It may have been a missed opportunity by not issuing an official ROY-G-BIV-ed image of Cinderella’s Castle when same-sex marriage was legalized. But it also kept the company from appearing to jump on the bandwagon and from deciding just how long to leave the image up once the topic stops trending. As it turned out, the company took the same hands-off approach publicly with marriage equality as it has with Gay Day, and gotten the same effect: there’s no need for Mickey to get involved and do it himself when there are plenty of Disneyphiles who will.

Yes, even at 25 and counting, Disney World has yet to fully embrace Gay Days Weekend. But it now seems more possible than ever that the Mouse House could someday soon commit to the annual celebration by throwing its own LGBT parties and events as it does with Night of Joy, its contemporary Christian music festival. Utilizing the All-Star Sports Resort as a host hotel for lesbians and Wilderness Lodge as base camp for bears seem like no-brainers that would certainly give Gay Day weekend organizers from Girls in Wonderland and Tidal Wave a run for their money.

And though Disney has offered commitment ceremonies to same-sex couples since 2007, with marriage equality now the law of the land, more concerted efforts such as LGBT-specific marketing by Disney’s Fairy Tale Weddings group could be in store… though when asked why the wedding group doesn’t do much marketing of any kind, a Disney insider familiar with the overwhelming demand for on-property ceremonies said, “They don’t have to.”

Still, the Mouse is making strides, big and small. Working with Visit Florida, Disney World partnered with Universal Orlando and SeaWorld on an ad buy that went into select LGBT magazines and Web sites. And without any fanfare, the Nikon Picture Spot at EPCOT’s Germany pavilion now features a male couple with kids in its featured photo. It’s been up without comment or controversy since July. Of last year.

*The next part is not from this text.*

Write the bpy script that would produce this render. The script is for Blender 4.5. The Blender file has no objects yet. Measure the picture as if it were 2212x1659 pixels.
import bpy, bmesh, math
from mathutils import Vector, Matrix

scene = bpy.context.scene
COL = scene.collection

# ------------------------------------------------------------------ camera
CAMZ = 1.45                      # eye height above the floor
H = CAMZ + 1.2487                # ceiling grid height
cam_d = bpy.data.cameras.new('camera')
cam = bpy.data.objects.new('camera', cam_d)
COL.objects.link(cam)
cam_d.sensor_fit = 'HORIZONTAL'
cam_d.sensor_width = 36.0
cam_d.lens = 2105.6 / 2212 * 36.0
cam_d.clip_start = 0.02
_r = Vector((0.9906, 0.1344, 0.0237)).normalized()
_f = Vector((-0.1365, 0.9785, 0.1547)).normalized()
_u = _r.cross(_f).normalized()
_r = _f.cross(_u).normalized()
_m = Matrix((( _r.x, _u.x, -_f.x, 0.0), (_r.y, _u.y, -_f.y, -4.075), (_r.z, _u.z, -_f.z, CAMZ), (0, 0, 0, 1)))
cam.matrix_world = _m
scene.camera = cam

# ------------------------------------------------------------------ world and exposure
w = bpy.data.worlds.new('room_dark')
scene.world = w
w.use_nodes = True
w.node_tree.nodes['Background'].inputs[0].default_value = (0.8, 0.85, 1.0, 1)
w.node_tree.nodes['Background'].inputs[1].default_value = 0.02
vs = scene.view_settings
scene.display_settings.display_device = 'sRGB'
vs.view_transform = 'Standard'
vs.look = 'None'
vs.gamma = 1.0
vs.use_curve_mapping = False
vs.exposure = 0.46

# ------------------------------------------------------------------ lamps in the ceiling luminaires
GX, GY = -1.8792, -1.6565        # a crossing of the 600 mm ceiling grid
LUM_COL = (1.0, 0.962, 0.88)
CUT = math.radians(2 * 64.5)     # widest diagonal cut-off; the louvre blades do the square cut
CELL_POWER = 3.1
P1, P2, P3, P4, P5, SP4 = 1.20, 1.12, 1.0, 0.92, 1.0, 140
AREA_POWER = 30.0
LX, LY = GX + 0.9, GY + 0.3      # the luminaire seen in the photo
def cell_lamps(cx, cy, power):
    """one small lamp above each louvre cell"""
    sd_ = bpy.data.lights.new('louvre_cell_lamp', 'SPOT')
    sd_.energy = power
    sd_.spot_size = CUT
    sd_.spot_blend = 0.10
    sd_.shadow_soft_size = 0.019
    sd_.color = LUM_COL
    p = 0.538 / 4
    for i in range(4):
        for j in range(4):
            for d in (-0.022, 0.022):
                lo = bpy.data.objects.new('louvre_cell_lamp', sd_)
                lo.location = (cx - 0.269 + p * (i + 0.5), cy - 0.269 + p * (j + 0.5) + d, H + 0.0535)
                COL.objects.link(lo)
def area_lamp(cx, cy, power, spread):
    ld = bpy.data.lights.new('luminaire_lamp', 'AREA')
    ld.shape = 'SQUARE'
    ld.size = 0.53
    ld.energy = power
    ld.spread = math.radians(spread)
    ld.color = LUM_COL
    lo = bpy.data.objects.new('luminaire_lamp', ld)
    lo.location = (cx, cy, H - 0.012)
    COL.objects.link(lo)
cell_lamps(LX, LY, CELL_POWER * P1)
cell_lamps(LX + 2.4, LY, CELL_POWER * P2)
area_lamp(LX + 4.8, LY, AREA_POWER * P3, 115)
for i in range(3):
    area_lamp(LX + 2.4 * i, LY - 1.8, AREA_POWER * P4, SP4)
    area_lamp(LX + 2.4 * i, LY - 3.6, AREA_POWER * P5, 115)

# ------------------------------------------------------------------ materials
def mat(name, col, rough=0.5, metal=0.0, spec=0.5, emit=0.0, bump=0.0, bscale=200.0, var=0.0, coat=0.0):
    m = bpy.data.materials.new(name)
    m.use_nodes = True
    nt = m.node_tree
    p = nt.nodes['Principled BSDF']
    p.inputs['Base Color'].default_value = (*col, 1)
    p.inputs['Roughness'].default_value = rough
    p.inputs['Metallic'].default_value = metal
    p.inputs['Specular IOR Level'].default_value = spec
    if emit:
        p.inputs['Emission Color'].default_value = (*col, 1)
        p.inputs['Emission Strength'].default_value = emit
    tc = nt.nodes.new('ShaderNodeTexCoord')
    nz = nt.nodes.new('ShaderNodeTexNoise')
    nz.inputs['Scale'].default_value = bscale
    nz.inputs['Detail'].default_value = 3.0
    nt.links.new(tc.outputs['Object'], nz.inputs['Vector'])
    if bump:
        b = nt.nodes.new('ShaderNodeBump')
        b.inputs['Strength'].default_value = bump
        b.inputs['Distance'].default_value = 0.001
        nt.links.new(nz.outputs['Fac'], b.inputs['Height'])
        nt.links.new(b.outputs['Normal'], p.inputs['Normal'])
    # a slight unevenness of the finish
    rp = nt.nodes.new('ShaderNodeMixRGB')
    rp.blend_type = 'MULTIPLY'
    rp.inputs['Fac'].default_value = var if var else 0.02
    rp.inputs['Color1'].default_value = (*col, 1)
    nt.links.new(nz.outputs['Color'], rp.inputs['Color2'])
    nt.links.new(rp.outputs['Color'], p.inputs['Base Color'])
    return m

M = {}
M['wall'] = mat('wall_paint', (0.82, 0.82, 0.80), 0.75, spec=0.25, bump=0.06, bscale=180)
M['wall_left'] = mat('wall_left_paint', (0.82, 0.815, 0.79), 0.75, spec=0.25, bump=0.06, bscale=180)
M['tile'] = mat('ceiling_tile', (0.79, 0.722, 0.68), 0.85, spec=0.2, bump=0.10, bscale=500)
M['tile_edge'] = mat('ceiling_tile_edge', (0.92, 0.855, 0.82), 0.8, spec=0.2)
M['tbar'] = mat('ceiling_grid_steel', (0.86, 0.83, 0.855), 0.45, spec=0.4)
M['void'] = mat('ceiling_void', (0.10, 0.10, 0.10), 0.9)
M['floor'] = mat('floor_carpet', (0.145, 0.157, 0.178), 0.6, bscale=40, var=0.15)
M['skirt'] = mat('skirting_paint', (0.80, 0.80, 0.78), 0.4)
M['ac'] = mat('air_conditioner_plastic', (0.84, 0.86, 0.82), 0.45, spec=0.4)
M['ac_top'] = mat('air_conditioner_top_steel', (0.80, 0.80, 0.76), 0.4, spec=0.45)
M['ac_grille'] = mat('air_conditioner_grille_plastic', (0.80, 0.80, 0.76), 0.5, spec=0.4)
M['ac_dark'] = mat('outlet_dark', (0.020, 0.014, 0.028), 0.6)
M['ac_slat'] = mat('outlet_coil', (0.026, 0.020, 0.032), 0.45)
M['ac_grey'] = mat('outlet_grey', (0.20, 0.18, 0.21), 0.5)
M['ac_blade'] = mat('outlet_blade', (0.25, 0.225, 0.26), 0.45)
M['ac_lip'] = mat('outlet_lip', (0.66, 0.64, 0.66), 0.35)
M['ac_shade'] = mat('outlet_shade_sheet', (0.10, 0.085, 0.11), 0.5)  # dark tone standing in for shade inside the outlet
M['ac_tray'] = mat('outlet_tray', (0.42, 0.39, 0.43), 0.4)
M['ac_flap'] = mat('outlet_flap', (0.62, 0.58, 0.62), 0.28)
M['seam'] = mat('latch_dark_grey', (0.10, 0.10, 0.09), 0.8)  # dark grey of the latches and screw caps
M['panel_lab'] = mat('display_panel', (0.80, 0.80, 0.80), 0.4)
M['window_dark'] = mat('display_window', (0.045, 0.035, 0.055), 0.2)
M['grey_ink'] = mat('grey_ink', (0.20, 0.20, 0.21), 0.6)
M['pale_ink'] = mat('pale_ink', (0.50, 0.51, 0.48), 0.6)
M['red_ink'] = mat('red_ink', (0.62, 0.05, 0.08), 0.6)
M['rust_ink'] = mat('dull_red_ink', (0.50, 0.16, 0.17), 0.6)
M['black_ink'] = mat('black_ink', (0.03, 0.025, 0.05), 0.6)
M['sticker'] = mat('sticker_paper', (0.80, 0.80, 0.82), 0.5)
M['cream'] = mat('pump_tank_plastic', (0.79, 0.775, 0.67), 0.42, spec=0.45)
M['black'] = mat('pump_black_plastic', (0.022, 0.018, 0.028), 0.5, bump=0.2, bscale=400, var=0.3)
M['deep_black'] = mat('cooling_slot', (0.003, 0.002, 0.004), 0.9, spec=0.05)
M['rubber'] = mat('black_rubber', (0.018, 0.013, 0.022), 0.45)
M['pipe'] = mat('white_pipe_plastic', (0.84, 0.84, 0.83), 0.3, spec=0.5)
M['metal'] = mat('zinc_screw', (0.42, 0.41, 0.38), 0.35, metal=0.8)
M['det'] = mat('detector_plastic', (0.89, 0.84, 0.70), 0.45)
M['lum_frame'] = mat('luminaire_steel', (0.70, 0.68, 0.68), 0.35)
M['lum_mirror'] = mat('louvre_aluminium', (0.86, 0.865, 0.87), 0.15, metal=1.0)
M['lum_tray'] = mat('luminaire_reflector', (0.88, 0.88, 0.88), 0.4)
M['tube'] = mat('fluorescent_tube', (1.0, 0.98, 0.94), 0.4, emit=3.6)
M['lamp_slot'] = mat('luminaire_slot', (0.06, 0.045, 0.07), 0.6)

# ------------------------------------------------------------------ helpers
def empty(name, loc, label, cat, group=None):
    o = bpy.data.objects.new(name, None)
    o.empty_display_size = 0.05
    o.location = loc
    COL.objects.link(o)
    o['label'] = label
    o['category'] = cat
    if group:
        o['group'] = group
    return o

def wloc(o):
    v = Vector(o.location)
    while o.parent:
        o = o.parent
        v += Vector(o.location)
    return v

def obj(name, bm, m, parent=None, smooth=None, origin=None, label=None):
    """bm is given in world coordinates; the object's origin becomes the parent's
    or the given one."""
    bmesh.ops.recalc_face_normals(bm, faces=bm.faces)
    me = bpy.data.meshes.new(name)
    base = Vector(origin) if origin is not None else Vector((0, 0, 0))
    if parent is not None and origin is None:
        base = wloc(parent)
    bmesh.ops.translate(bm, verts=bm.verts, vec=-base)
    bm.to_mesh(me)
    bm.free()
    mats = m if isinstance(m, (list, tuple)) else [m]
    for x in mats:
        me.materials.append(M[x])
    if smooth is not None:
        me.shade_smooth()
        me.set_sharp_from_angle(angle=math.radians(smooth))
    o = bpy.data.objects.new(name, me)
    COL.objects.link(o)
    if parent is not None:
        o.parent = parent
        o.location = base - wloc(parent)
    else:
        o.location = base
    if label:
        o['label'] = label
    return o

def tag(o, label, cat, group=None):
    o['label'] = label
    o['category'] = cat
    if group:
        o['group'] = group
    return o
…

(We can only imagine the German pavilion was chosen for the inaugural gay photo as the country is no stranger to the concept of persecution.)

Small, subtle changes like that are reflective of how Disney finds ways to incorporate its diverse audience. And while it may not be subtle to host and throw an event dedicated to making every workplace in the country a safe and welcoming one for LGBT workers, the repercussions of sponsoring next year’s Out and Equal Summit could ultimately find Disney having a far bigger impact on workplace equality becoming law. With Disney’s assistance, Out and Equal may be focused on companies changing from within, but the potential political ramifications of internal corporate policies overflowing into governmental law can’t be denied.